Marine Dumon (UGE) - Bayesian calibration of sensors for air and water pollution monitoring
Recently, nanomaterial-based sensors have become a solution for monitoring air and water pollution. However, they can be difficult to calibrate due to their high sensitivity in uncontrolled environment. To model the calibration law, the solution of an inverse problem in a Bayesian framework is conducted. The key point of this formalism is the choice of inputs and outputs of the model. This study is done in two steps : first a calibration step to obtain a predictive model and then an inversion phase of the model to obtain a prediction of the pollutant concentrations. The Bayesian calibration allows to take into account all the possible uncertainties, on the one hand by adding a model error and on the other hand by considering the uncertainties on the input data (of the reference measurement instruments) and the output data (of the sensors). The approach will first be tested on simulated data in order to validate its viability and performance, and then it will be applied to data from sensors deployed in real environments.

Adama Barry (IFPEN) - Design of experiments for the calibration of calculation codes
The design of physical and digital experiments to solve a calibration problem is crucial in a context where the physical phenomenon is modeled by a costly computational code and where the physical experiments are also costly. We follow the classical Bayesian framework of Kennedy and O'Hagan (2001) to propose an algorithm for designing physical and digital experiments. A first step is to design the physical experiments, so we will begin by presenting criteria for measuring the quality of a physical experiment. These criteria can be grouped into two categories: those based on the information matrix from the literature and those based on the exact posterior distribution. The latter are better suited to the calibration problem because they take into account the uncertainty of the physical phenomenon and the calibration parameters. However, they are expensive to evaluate due to the use of Monte-Carlo procedures. The first challenge is the quick evaluation of these criteria, and the second is the solution of the optimization problem that follows. For the first, we will present a quick calculation method without a Monte-Carlo procedure and a variant of a simulated annealing algorithm for the second. These criteria will be combined with a design algorithm for numerical experiments from the literature to give a mixed design algorithm for the calibration of computational codes. Numerical experiments on a toy case will be presented to appreciate and compare the performance of the algorithms.

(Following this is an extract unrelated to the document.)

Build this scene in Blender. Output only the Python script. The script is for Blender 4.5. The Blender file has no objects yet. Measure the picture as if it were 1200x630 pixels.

Katarina Radišić (INRAE) - Calibrating a hydrological model robustly to rain perturbations with stochastic surrogates
Misspecifying external forcings (such as rain) on a hydrological model can directly affect subsequent parameter calibrations. Indeed, by using classical calibration methods, the error in the external forcings is propagated to the model output, and then, if not treated correctly, this error is compensated by overcalibrating the model parameters. As a consequence, parameter values that were found optimal for one value of the external forcings, are not granted to be optimal for another one. Thus, the aim of robust calibration is to propose parameter estimators which are satisfactory over a large set of values of the external forcings. We present the robust calibration of the PESHMELBA distributed, process based, hydrological pesticide transfer model used for the simulation of pesticide fate on small agricultural catchments.